Every line of the material below should be repeated exactly.
>> Begin
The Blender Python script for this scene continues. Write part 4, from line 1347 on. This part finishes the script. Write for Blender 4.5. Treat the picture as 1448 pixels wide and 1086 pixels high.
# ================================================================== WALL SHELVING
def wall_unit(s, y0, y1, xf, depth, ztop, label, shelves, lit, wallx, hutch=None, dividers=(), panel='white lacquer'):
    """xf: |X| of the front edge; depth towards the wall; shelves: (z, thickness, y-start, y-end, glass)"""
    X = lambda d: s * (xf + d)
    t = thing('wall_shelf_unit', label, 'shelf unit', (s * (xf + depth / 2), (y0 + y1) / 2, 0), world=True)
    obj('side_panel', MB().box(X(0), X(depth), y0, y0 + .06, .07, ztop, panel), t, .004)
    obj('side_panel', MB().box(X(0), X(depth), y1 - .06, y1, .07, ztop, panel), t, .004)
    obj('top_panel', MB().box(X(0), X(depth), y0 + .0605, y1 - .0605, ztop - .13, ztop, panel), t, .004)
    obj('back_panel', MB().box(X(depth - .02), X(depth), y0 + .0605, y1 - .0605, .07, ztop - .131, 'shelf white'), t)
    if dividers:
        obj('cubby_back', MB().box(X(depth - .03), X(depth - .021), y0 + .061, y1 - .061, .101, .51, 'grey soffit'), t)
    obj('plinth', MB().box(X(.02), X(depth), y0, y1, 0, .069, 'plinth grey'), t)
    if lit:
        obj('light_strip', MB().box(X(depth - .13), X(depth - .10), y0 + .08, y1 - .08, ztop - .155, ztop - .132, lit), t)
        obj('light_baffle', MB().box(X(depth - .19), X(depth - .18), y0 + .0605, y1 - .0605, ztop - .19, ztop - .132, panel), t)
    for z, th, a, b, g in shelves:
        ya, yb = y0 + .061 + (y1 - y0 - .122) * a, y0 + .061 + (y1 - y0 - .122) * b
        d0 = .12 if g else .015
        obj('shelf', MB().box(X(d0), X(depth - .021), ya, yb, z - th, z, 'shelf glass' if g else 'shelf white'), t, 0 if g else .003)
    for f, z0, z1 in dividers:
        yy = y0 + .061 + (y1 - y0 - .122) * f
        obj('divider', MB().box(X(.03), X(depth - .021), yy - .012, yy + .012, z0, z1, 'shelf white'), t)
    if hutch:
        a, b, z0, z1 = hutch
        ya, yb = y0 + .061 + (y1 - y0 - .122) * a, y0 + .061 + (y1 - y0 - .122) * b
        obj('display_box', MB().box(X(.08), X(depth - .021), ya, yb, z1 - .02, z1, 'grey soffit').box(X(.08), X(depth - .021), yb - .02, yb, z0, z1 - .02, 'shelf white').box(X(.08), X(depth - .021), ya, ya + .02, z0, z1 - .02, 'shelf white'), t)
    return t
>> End
### Answer below
The Blender Python script for this scene continues. Write part 4, from line 1347 on. This part finishes the script. Write for Blender 4.5. Treat the picture as 1448 pixels wide and 1086 pixels high.
# ================================================================== WALL SHELVING
def wall_unit(s, y0, y1, xf, depth, ztop, label, shelves, lit, wallx, hutch=None, dividers=(), panel='white lacquer'):
    """xf: |X| of the front edge; depth towards the wall; shelves: (z, thickness, y-start, y-end, glass)"""
    X = lambda d: s * (xf + d)
    t = thing('wall_shelf_unit', label, 'shelf unit', (s * (xf + depth / 2), (y0 + y1) / 2, 0), world=True)
    obj('side_panel', MB().box(X(0), X(depth), y0, y0 + .06, .07, ztop, panel), t, .004)
    obj('side_panel', MB().box(X(0), X(depth), y1 - .06, y1, .07, ztop, panel), t, .004)
    obj('top_panel', MB().box(X(0), X(depth), y0 + .0605, y1 - .0605, ztop - .13, ztop, panel), t, .004)
    obj('back_panel', MB().box(X(depth - .02), X(depth), y0 + .0605, y1 - .0605, .07, ztop - .131, 'shelf white'), t)
    if dividers:
        obj('cubby_back', MB().box(X(depth - .03), X(depth - .021), y0 + .061, y1 - .061, .101, .51, 'grey soffit'), t)
    obj('plinth', MB().box(X(.02), X(depth), y0, y1, 0, .069, 'plinth grey'), t)
    if lit:
        obj('light_strip', MB().box(X(depth - .13), X(depth - .10), y0 + .08, y1 - .08, ztop - .155, ztop - .132, lit), t)
        obj('light_baffle', MB().box(X(depth - .19), X(depth - .18), y0 + .0605, y1 - .0605, ztop - .19, ztop - .132, panel), t)
    for z, th, a, b, g in shelves:
        ya, yb = y0 + .061 + (y1 - y0 - .122) * a, y0 + .061 + (y1 - y0 - .122) * b
        d0 = .12 if g else .015
        obj('shelf', MB().box(X(d0), X(depth - .021), ya, yb, z - th, z, 'shelf glass' if g else 'shelf white'), t, 0 if g else .003)
    for f, z0, z1 in dividers:
        yy = y0 + .061 + (y1 - y0 - .122) * f
        obj('divider', MB().box(X(.03), X(depth - .021), yy - .012, yy + .012, z0, z1, 'shelf white'), t)
    if hutch:
        a, b, z0, z1 = hutch
        ya, yb = y0 + .061 + (y1 - y0 - .122) * a, y0 + .061 + (y1 - y0 - .122) * b
        obj('display_box', MB().box(X(.08), X(depth - .021), ya, yb, z1 - .02, z1, 'grey soffit').box(X(.08), X(depth - .021), yb - .02, yb, z0, z1 - .02, 'shelf white').box(X(.08), X(depth - .021), ya, ya + .02, z0, z1 - .02, 'shelf white'), t)
    return t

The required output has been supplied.